Verbatim output of all the material below is required.

** Supplied material **

↓↓↓

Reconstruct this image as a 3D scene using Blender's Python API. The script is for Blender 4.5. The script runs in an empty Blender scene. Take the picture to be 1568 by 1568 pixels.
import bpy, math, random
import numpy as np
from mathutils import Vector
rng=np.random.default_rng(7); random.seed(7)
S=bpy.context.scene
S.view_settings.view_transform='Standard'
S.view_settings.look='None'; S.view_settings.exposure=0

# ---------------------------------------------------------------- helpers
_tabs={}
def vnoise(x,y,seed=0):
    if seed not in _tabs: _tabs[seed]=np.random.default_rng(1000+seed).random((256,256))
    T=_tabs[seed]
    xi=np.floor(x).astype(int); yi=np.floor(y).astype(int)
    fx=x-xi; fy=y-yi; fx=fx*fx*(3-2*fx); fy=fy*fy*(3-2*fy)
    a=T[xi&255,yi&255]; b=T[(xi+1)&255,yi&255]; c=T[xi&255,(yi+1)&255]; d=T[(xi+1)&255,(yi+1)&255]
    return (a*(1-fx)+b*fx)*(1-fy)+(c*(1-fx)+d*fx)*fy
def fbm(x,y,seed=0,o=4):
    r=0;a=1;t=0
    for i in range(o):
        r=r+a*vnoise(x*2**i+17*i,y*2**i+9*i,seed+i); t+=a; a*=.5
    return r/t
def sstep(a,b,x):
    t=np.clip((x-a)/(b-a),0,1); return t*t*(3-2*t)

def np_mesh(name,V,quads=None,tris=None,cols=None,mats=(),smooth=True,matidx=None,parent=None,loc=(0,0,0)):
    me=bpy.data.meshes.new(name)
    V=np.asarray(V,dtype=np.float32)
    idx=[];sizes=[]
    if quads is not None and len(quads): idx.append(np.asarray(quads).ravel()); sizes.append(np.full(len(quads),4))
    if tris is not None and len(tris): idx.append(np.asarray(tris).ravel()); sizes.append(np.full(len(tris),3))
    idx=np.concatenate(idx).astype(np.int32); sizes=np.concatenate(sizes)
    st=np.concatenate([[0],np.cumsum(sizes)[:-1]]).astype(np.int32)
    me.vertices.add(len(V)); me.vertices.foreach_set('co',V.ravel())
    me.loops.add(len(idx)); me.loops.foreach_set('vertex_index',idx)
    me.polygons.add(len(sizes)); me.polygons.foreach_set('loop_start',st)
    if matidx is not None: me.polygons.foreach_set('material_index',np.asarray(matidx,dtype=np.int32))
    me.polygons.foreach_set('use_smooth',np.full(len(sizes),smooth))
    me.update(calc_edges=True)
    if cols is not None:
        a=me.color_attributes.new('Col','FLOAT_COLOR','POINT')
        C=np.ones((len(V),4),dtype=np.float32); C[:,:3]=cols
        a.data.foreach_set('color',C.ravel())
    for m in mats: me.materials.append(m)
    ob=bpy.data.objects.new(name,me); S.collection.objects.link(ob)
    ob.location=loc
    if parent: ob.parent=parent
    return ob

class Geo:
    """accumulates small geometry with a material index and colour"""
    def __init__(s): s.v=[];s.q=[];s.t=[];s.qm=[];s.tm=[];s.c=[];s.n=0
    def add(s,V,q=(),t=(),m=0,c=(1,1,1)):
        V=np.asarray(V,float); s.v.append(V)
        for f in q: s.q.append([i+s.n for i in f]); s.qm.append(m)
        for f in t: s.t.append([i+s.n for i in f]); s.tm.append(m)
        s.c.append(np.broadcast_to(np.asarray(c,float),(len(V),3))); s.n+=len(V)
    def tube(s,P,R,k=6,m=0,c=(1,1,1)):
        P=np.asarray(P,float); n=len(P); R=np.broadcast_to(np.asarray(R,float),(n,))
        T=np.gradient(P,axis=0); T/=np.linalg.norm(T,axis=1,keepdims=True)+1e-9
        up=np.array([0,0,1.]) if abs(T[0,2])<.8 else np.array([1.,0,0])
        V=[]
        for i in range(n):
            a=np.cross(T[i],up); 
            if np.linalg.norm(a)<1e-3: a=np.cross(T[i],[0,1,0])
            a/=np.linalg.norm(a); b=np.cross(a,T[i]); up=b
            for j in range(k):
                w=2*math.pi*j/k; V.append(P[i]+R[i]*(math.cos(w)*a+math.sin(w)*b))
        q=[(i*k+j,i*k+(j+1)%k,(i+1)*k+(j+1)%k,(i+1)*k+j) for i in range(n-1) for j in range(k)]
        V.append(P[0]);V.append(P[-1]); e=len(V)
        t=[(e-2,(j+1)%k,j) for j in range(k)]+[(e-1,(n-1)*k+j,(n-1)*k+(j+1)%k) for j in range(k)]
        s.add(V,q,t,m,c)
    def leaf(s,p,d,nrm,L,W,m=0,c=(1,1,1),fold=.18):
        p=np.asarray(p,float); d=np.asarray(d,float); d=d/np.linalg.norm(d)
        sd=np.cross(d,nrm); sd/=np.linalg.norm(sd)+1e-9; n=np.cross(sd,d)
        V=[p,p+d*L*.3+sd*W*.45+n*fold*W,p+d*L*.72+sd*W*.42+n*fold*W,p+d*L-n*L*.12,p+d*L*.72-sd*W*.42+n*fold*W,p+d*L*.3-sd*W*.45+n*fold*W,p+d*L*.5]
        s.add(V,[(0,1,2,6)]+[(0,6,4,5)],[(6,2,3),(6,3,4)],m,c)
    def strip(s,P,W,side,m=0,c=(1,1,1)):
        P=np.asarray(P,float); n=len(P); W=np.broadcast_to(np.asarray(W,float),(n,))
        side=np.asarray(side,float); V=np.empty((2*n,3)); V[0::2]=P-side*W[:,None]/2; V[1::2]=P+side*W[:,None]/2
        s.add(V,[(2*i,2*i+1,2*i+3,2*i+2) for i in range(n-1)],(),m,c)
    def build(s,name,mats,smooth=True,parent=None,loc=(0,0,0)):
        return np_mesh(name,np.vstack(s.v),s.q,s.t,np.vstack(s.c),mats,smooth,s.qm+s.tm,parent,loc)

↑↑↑

** Result for this exercise **
Reconstruct this image as a 3D scene using Blender's Python API. The script is for Blender 4.5. The script runs in an empty Blender scene. Take the picture to be 1568 by 1568 pixels.
import bpy, math, random
import numpy as np
from mathutils import Vector
rng=np.random.default_rng(7); random.seed(7)
S=bpy.context.scene
S.view_settings.view_transform='Standard'
S.view_settings.look='None'; S.view_settings.exposure=0

# ---------------------------------------------------------------- helpers
_tabs={}
def vnoise(x,y,seed=0):
    if seed not in _tabs: _tabs[seed]=np.random.default_rng(1000+seed).random((256,256))
    T=_tabs[seed]
    xi=np.floor(x).astype(int); yi=np.floor(y).astype(int)
    fx=x-xi; fy=y-yi; fx=fx*fx*(3-2*fx); fy=fy*fy*(3-2*fy)
    a=T[xi&255,yi&255]; b=T[(xi+1)&255,yi&255]; c=T[xi&255,(yi+1)&255]; d=T[(xi+1)&255,(yi+1)&255]
    return (a*(1-fx)+b*fx)*(1-fy)+(c*(1-fx)+d*fx)*fy
def fbm(x,y,seed=0,o=4):
    r=0;a=1;t=0
    for i in range(o):
        r=r+a*vnoise(x*2**i+17*i,y*2**i+9*i,seed+i); t+=a; a*=.5
    return r/t
def sstep(a,b,x):
    t=np.clip((x-a)/(b-a),0,1); return t*t*(3-2*t)

def np_mesh(name,V,quads=None,tris=None,cols=None,mats=(),smooth=True,matidx=None,parent=None,loc=(0,0,0)):
    me=bpy.data.meshes.new(name)
    V=np.asarray(V,dtype=np.float32)
    idx=[];sizes=[]
    if quads is not None and len(quads): idx.append(np.asarray(quads).ravel()); sizes.append(np.full(len(quads),4))
    if tris is not None and len(tris): idx.append(np.asarray(tris).ravel()); sizes.append(np.full(len(tris),3))
    idx=np.concatenate(idx).astype(np.int32); sizes=np.concatenate(sizes)
    st=np.concatenate([[0],np.cumsum(sizes)[:-1]]).astype(np.int32)
    me.vertices.add(len(V)); me.vertices.foreach_set('co',V.ravel())
    me.loops.add(len(idx)); me.loops.foreach_set('vertex_index',idx)
    me.polygons.add(len(sizes)); me.polygons.foreach_set('loop_start',st)
    if matidx is not None: me.polygons.foreach_set('material_index',np.asarray(matidx,dtype=np.int32))
    me.polygons.foreach_set('use_smooth',np.full(len(sizes),smooth))
    me.update(calc_edges=True)
    if cols is not None:
        a=me.color_attributes.new('Col','FLOAT_COLOR','POINT')
        C=np.ones((len(V),4),dtype=np.float32); C[:,:3]=cols
        a.data.foreach_set('color',C.ravel())
    for m in mats: me.materials.append(m)
    ob=bpy.data.objects.new(name,me); S.collection.objects.link(ob)
    ob.location=loc
    if parent: ob.parent=parent
    return ob

class Geo:
    """accumulates small geometry with a material index and colour"""
    def __init__(s): s.v=[];s.q=[];s.t=[];s.qm=[];s.tm=[];s.c=[];s.n=0
    def add(s,V,q=(),t=(),m=0,c=(1,1,1)):
        V=np.asarray(V,float); s.v.append(V)
        for f in q: s.q.append([i+s.n for i in f]); s.qm.append(m)
        for f in t: s.t.append([i+s.n for i in f]); s.tm.append(m)
        s.c.append(np.broadcast_to(np.asarray(c,float),(len(V),3))); s.n+=len(V)
    def tube(s,P,R,k=6,m=0,c=(1,1,1)):
        P=np.asarray(P,float); n=len(P); R=np.broadcast_to(np.asarray(R,float),(n,))
        T=np.gradient(P,axis=0); T/=np.linalg.norm(T,axis=1,keepdims=True)+1e-9
        up=np.array([0,0,1.]) if abs(T[0,2])<.8 else np.array([1.,0,0])
        V=[]
        for i in range(n):
            a=np.cross(T[i],up); 
            if np.linalg.norm(a)<1e-3: a=np.cross(T[i],[0,1,0])
            a/=np.linalg.norm(a); b=np.cross(a,T[i]); up=b
            for j in range(k):
                w=2*math.pi*j/k; V.append(P[i]+R[i]*(math.cos(w)*a+math.sin(w)*b))
        q=[(i*k+j,i*k+(j+1)%k,(i+1)*k+(j+1)%k,(i+1)*k+j) for i in range(n-1) for j in range(k)]
        V.append(P[0]);V.append(P[-1]); e=len(V)
        t=[(e-2,(j+1)%k,j) for j in range(k)]+[(e-1,(n-1)*k+j,(n-1)*k+(j+1)%k) for j in range(k)]
        s.add(V,q,t,m,c)
    def leaf(s,p,d,nrm,L,W,m=0,c=(1,1,1),fold=.18):
        p=np.asarray(p,float); d=np.asarray(d,float); d=d/np.linalg.norm(d)
        sd=np.cross(d,nrm); sd/=np.linalg.norm(sd)+1e-9; n=np.cross(sd,d)
        V=[p,p+d*L*.3+sd*W*.45+n*fold*W,p+d*L*.72+sd*W*.42+n*fold*W,p+d*L-n*L*.12,p+d*L*.72-sd*W*.42+n*fold*W,p+d*L*.3-sd*W*.45+n*fold*W,p+d*L*.5]
        s.add(V,[(0,1,2,6)]+[(0,6,4,5)],[(6,2,3),(6,3,4)],m,c)
    def strip(s,P,W,side,m=0,c=(1,1,1)):
        P=np.asarray(P,float); n=len(P); W=np.broadcast_to(np.asarray(W,float),(n,))
        side=np.asarray(side,float); V=np.empty((2*n,3)); V[0::2]=P-side*W[:,None]/2; V[1::2]=P+side*W[:,None]/2
        s.add(V,[(2*i,2*i+1,2*i+3,2*i+2) for i in range(n-1)],(),m,c)
    def build(s,name,mats,smooth=True,parent=None,loc=(0,0,0)):
        return np_mesh(name,np.vstack(s.v),s.q,s.t,np.vstack(s.c),mats,smooth,s.qm+s.tm,parent,loc)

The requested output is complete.